Speaking of dying:
"In one short week, what hath not death wrought? What desolation! What crushing of fond hopes! What agonizing grief! Thrice the blow has fallen on bleeding hearts, and thrice the Reaper has bidden a fire-side flower to the garden of God, and the harvest-home of Heaven. First, the prattling boy, then the nestling babe, then the eldest born. 'Lovely and pleasant their lives, in death they were not divided.'"That is from a death notice published in 1853 by a mother, three of whose children had just died of scarlet fever. It was quoted in Doris Kearns Goodwin's Team of Rivals : The Political Genius of Abraham Lincoln, about this aspect of which (the book's references to the high rates of childhood mortality so much part of 19th century life) a lengthy post has been made by callimachus at the weblog Done With Mirrors.
(Edit: A comment from callimachus reveals that the quote above was not taken from Goodwin's book, but from one he himself wrote six years ago.)

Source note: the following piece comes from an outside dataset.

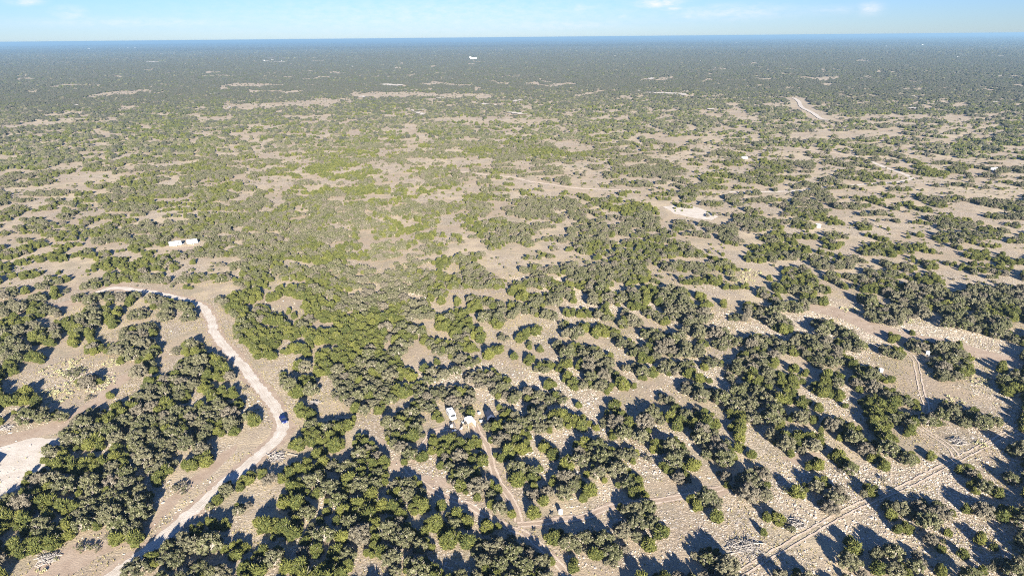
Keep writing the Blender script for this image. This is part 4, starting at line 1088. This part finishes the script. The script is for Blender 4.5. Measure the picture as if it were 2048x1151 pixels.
# ------------------------------------------------------------------ vehicles, sheds and other built things
def plain(name, col, rough=0.5, metal=0.0, spec=0.4, grime=0.15):
    t = NT(name, rough, spec); t.b.inputs['Metallic'].default_value = metal
    n = t.noise(t.objpos(), 2.3, 5, 0.6, 0.35, 0.75)
    t.color(t.mix(t.math('MULTIPLY', n, grime), col, tuple(c * 0.55 + .04 for c in col)))
    return t.m
M_WHITE = plain('white_paint', (0.80, 0.80, 0.79), 0.4)
M_BLUE = plain('dark_blue_paint', (0.008, 0.02, 0.11), 0.3, 0, .5, .05)
M_GLASS = plain('tinted_glass', (0.02, 0.025, 0.03), 0.1, 0, .6, 0)
M_TYRE = plain('tyre_rubber', (0.02, 0.02, 0.02), 0.8)
M_STEEL = plain('galvanised_steel', (0.55, 0.56, 0.57), 0.45, .6)
M_TENT = plain('dark_blue_canvas', (0.018, 0.028, 0.06), 0.85)
M_RED = plain('red_lens', (0.45, 0.02, 0.02), 0.3)
M_LENS = plain('clear_lens', (0.75, 0.75, 0.72), 0.15)
M_WOODG = plain('weathered_wood', (0.30, 0.24, 0.18), 0.85)
M_RUST = plain('rusty_brown', (0.22, 0.11, 0.06), 0.8)
M_STICK = plain('dead_branches', (0.33, 0.30, 0.27), 0.9)
M_WALLP = plain('pale_wall', (0.78, 0.74, 0.70), 0.8)
M_ROOFR = plain('red_brown_roof', (0.36, 0.15, 0.10), 0.8)

class B:
    """collects boxes, wedges and tubes into one mesh"""
    def __init__(self): self.bm = bmesh.new()
    def box(self, c, s, bevel=0.0, rz=0.0, taper=None):
        r = bmesh.ops.create_cube(self.bm, size=1.0)
        vs = r['verts']
        for v in vs:
            x, y, z = v.co.x * s[0], v.co.y * s[1], v.co.z * s[2]
            if taper and z > 0: x, y = x * taper[0] + (taper[2] if len(taper) > 2 else 0), y * taper[1]
            if rz: x, y = x * math.cos(rz) - y * math.sin(rz), x * math.sin(rz) + y * math.cos(rz)
            v.co = (c[0] + x, c[1] + y, c[2] + z)
        if bevel:
            es = list({e for v in vs for e in v.link_edges})
            bmesh.ops.bevel(self.bm, geom=es, offset=bevel, segments=2, affect='EDGES', clamp_overlap=True)
        return self
    def cyl(self, c, r, h, axis='z', n=16, r2=None):
        m = Matrix.Translation(c)
        if axis == 'y': m = m @ Matrix.Rotation(math.pi / 2, 4, 'X')
        if axis == 'x': m = m @ Matrix.Rotation(math.pi / 2, 4, 'Y')
        bmesh.ops.create_cone(self.bm, cap_ends=True, segments=n, radius1=r, radius2=r if r2 is None else r2, depth=h, matrix=m)
        return self
    def poly(self, verts, faces):
        vs = [self.bm.verts.new(v) for v in verts]
        for f in faces: self.bm.faces.new([vs[i] for i in f])
        return self
    def stick(self, a, b, r):
        a, b = Vector(a), Vector(b); d = b - a
        m = Matrix.Translation((a + b) / 2) @ d.to_track_quat('Z', 'Y').to_matrix().to_4x4()
        bmesh.ops.create_cone(self.bm, cap_ends=True, segments=5, radius1=r, radius2=r * .6, depth=d.length, matrix=m)
        return self
    def build(self, name, mat, parent=None):
        me = bpy.data.meshes.new(name); bmesh.ops.recalc_face_normals(self.bm, faces=self.bm.faces)
        self.bm.to_mesh(me); self.bm.free(); me.materials.append(mat)
        return new_obj(name, me, parent)
def at(px, py, z=0.0):
    g = unproject_t(px, py) if z == 0 else unproject(px, py, z)
    return (float(g[0]), float(g[1]), float(terrain(g[0], g[1])))
def heading(p1, p2):
    a, b = unproject(*p1), unproject(*p2)
    return math.atan2(b[1] - a[1], b[0] - a[0])

def wheels(e, xs, half, r=0.36, w=0.24):
    for x in xs:
        for s in (-1, 1):
            wh = B().cyl((x, s * half, r), r, w, 'y', 18).build('wheel', M_TYRE, e)
            B().cyl((x, s * (half + w / 2 + .008), r), r * .55, 0.03, 'y', 12).build('rim', M_STEEL, wh)

# blue car on the road, long axis +x
def blue_car():
    e = empty('parked_car', at(567, 841), heading((545, 807), (566, 848)))
    tag(e, 'dark blue car on the bend of the white caliche road', 'car')
    B().box((0, 0, .62), (4.6, 1.82, .62), .14).build('body', M_BLUE, e)
    B().box((-.25, 0, 1.17), (2.7, 1.62, .52), .08, taper=(.68, .84)).build('cabin', M_BLUE, e)
    B().poly([(.78, -.66, .96), (1.13, -.74, .93), (1.13, .74, .93), (.78, .66, .96), (.72, .62, 1.38), (.72, -.62, 1.38)], [(1, 2, 4, 5)]).build('windscreen', M_GLASS, e)
    B().box((-1.33, 0, 1.16), (.5, 1.3, .34), .02, taper=(.4, .9)).build('rear_window', M_GLASS, e)
    for s in (-1, 1):
        B().box((-.25, s * .775, 1.16), (1.9, .05, .30), .01, taper=(.8, 1)).build('side_window', M_GLASS, e)
        B().box((2.27, s * .62, .72), (.1, .38, .16), .02).build('headlight', M_LENS, e)
        B().box((-2.27, s * .62, .78), (.1, .36, .16), .02).build('tail_light', M_RED, e)
        B().box((.72, s * .98, 1.0), (.16, .2, .13), .03).build('mirror', M_BLUE, e)
    wheels(e, (-1.4, 1.4), .82)
blue_car()

def white_van():
    e = empty('white_van', at(903, 834), heading((901, 826), (908, 838)))
    tag(e, 'white van with a dark windscreen parked nose-out in the camp clearing', 'van')
    B().box((-.35, 0, 1.35), (4.3, 2.0, 1.9), .12).build('body', M_WHITE, e)
    B().box((2.05, 0, .88), (.95, 1.9, .85), .12, taper=(.8, .95)).build('bonnet', M_WHITE, e)
    B().poly([(1.86, -.82, 1.32), (1.86, .82, 1.32), (1.82, .74, 2.0), (1.82, -.74, 2.0)], [(0, 1, 2, 3)]).build('windscreen', M_GLASS, e)
    for s in (-1, 1):
        B().box((1.15, s * 1.0, 1.65), (.95, .04, .55), .01).build('side_window', M_GLASS, e)
        B().box((-.5, s * 1.0, 1.65), (1.3, .04, .5), .01).build('side_window', M_GLASS, e)
        B().box((2.53, s * .68, .9), (.08, .35, .22), .02).build('headlight', M_LENS, e)
        B().box((1.7, s * 1.13, 1.5), (.14, .22, .26), .03).build('mirror', M_TYRE, e)
    B().box((-.9, 0, 2.36), (.75, .55, .14), .03).build('roof_vent', M_STEEL, e)
    wheels(e, (-1.6, 1.6), .9, .38)
white_van()

def utility_trailer():
    e = empty('utility_trailer', at(905, 854), heading((905, 862), (904, 846)))
    tag(e, 'low white utility trailer with junk on it below the white van', 'trailer')
    B().box((0, 0, .6), (2.6, 1.5, .12), .01).build('deck', M_WOODG, e)
    for s in (-1, 1): B().box((0, s * .78, .85), (2.6, .05, .42), .01).build('side_rail', M_WHITE, e)
    B().box((1.8, 0, .5), (1.1, .1, .1)).build('drawbar', M_STEEL, e)
    wheels(e, (-.2,), .9, .3, .2)
    p = at(905, 856)
    tag(B().box((p[0] - .2, p[1] - .2, 1.0), (.8, .7, .66), .05).box((p[0] - .1, p[1] - .2, 1.44), (.5, .42, .18), .03).build('storage_box', M_WHITE), 'white box sitting on the low utility trailer', 'box')
    p = at(908, 864)
    e2 = empty('camp_table', p, .5); tag(e2, 'grey folding table in front of the utility trailer', 'table')
    B().box((0, 0, .74), (1.5, .75, .05), .01).build('table_top', M_STEEL, e2)
    for a in (-1, 1):
        for b in (-1, 1): B().box((a * .65, b * .3, .36), (.05, .05, .71)).build('leg', M_STEEL, e2)
utility_trailer()

def tin_shed():
    e = empty('tin_roofed_shed', at(940, 850), heading((935, 842), (944, 854)))
    tag(e, 'open shed with a bright white sheet metal roof beside the camp clearing', 'shed')
    for k in range(7):
        x = -1.56 + k * .52
        B().poly([(x - .26, -1.35, 2.02), (x + .25, -1.35, 2.02), (x + .25, 0, 2.42), (x - .26, 0, 2.42), (x - .26, -1.35, 1.98), (x + .25, -1.35, 1.98), (x + .25, 0, 2.38), (x - .26, 0, 2.38)],
                 [(0, 1, 2, 3), (7, 6, 5, 4), (0, 4, 5, 1), (1, 5, 6, 2), (2, 6, 7, 3), (3, 7, 4, 0)]).build('roof_sheet', M_WHITE, e)
        B().poly([(x - .26, 0.01, 2.42), (x + .25, 0.01, 2.42), (x + .25, 1.35, 2.1), (x - .26, 1.35, 2.1), (x - .26, 0.01, 2.38), (x + .25, .01, 2.38), (x + .25, 1.35, 2.06), (x - .26, 1.35, 2.06)],
                 [(0, 1, 2, 3), (7, 6, 5, 4), (0, 4, 5, 1), (1, 5, 6, 2), (2, 6, 7, 3), (3, 7, 4, 0)]).build('roof_sheet', M_WHITE, e)
    for a in (-1, 1):
        for b in (-1, 1): B().box((a * 1.7, b * 1.25, 1.0), (.1, .1, 2.0)).build('post', M_STEEL, e)
    B().box((0, 1.28, 1.0), (3.3, .06, 1.95)).build('back_wall', M_WHITE, e)
    for i, (px, py, c, lab) in enumerate(((926, 846, M_WHITE, 'white chair at the left corner of the tin-roofed shed'), (931, 849, M_TYRE, 'black chair between the tin-roofed shed and the trailer'),
                                        (922, 859, M_WHITE, 'white chair standing below the black ones in the clearing'), (923, 853, M_TYRE, 'black chair nearest the brown path of the camp'))):
        c_ = empty('camp_chair', at(px, py), i * 1.3); tag(c_, lab, 'chair', 'camp chairs by the shed')
        B().box((0, 0, .42), (.6, .6, .08), .02).build('seat', c, c_)
        B().box((-.3, 0, .75), (.07, .6, .6), .02).build('backrest', c, c_)
        for a in (-1, 1):
            for b in (-1, 1): B().box((a * .25, b * .25, .19), (.05, .05, .38)).build('leg', M_STEEL, c_)
tin_shed()

def gable_tent():
    e = empty('gabled_tent', at(980, 838), 0.25)
    tag(e, 'dark blue gabled canvas tent in the shade beside the camp track', 'tent')
    V = [(-1.2, -1.5, 0), (1.2, -1.5, 0), (1.2, 1.5, 0), (-1.2, 1.5, 0), (-1.2, -1.5, 1.7), (1.2, -1.5, 1.7), (1.2, 1.5, 1.7), (-1.2, 1.5, 1.7)]
    B().poly(V, [(0, 1, 5, 4), (1, 2, 6, 5), (2, 3, 7, 6), (3, 0, 4, 7)]).build('wall', M_TENT, e)
    B().poly([(-1.32, -1.6, 1.66), (0, -1.6, 2.75), (1.32, -1.6, 1.66), (-1.32, 1.6, 1.66), (0, 1.6, 2.75), (1.32, 1.6, 1.66)], [(0, 1, 4, 3), (1, 2, 5, 4), (0, 2, 1), (3, 4, 5)]).build('roof', M_TENT, e)
    B().box((0, -1.515, .8), (.9, .03, 1.5)).build('door_flap', M_GLASS, e)
    p = at(977, 829)
    t = empty('pale_drum', p); tag(t, 'pale round water drum just behind the dark tent', 'drum')
    B().cyl((0, 0, .75), .55, 1.5, n=20).build('body', M_STEEL, t); B().cyl((0, 0, 1.55), .5, .12, n=20, r2=.2).build('lid', M_WHITE, t)
gable_tent()
for px, py, lab in ((958, 827, 'small white cooler on the bare ground left of the dark tent'), (962, 843, 'small white cooler at the top of the camp track')):
    e = empty('cooler', at(px, py), .4); tag(e, lab, 'cooler', 'coolers at the camp')
    B().box((0, 0, .28), (.85, .5, .5), .05).build('body', M_WHITE, e); B().box((0, 0, .58), (.88, .53, .09), .03).build('lid', M_WHITE, e)

def water_tank():
    e = empty('water_tank', at(1121, 1026)); tag(e, 'round white plastic water tank by the track fork', 'tank')
    e.scale = (.75, .75, .75)
    B().cyl((0, 0, .75), .72, 1.5, n=28).build('body', M_WHITE, e)
    B().cyl((0, 0, 1.62), .72, .26, n=28, r2=.26).build('dome', M_WHITE, e)
    B().cyl((0, 0, 1.79), .2, .1, n=16).build('lid', M_STEEL, e)
    for z in (.35, .75, 1.15): B().cyl((0, 0, z), .745, .05, n=28).build('hoop', M_WHITE, e)
water_tank()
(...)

Though indicating that he's not particularly impressed by the book itself, callimachus has been sufficiently impressed by this aspect of the book to have written this long piece about what he says "... keeps punching through her thesis... to almost wrest control of the narrative." I found the post well worth reading, if grim. A horrified fascination with the appalling frequency of childhood mortality in earlier times is, I think, something that lurks in most of us who have any awareness of history at all. The conditions continue today in many parts of the world, of course, but modern circumstances make it possible to imagine an end to the tragedy. In the 19th century, it was simply the way things were. Thus, callimachus speculates on the effect this reality must have had on the values and beliefs of people of Lincoln's day. It's a reminder of how much the world has changed in so short a time, and how uncomfortably near our own that time is.